While the history of players changing teams in free agency isn’t littered with high-end fantasy performers, the fact that the Bucs gave Gage a hefty three-year, $30 million deal makes it likely he’ll be leaned on as a full-time player in this offense. Nobody is expecting Gage to operate at an Antonio Brown-like level of efficiency, but there should be enough targets to go around for all three main parties to eat. Buccaneers wide receivers rank fifth in total targets and third in routes over the past two seasons, making Tampa Bay one of very few offenses capable of enabling more than two fantasy-relevant receivers.

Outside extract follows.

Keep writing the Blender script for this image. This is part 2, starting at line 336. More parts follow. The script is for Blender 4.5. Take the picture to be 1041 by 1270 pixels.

Gage will be ranked behind Evans and Godwin in weeks when everyone is healthy, but that’s not a given at the moment. This makes his WR44 ADP a bit of a bargain, considering it’s a fair measure for his production with a fully healthy supporting cast but far below where Gage will be ranked should Godwin miss time. Gage comes in as my WR39, and I continue to happily scoop him up in the eighth or ninth round of best-ball drafts.

Tight end: Rob Gronkowski (TE6), Cameron Brate (TE30), Cade Otton (unranked)

Gronk is technically still a free agent, but The Athletic’s Greg Auman reports that he's expected to return to the team. This makes sense: Why else would the Buccaneers have only devoted Day 3 picks to the position while allowing O.J. Howard to walk to Buffalo for just $3 million?

Assuming Gronkowski is in fact suiting up for Tampa Bay this season, you don’t need two hands to count the number of tight ends to draft before him. Gronk forced more missed tackles in 2021 (16) than he did in 2017-2020 combined (15). His average of 2.02 yards per route run was his highest mark since 2017. The man tied with George Kittle as the TE3 in PPR points per game last season, finishing behind only Travis Kelce and Mark Andrews.

Consider that Gronk finished 2020 as the overall TE8 even while looking like a shell of his former self in his first season out of retirement. A full year of good health in 2022 could produce a familiar top-five finish out of Gronkowski, and he’s currently available as a borderline TE1 due to the “uncertainty” surrounding his retirement. Buy the dip on arguably the best tight end of all time, one who still proved plenty capable of putting up elite fantasy numbers the last time we saw him suit up.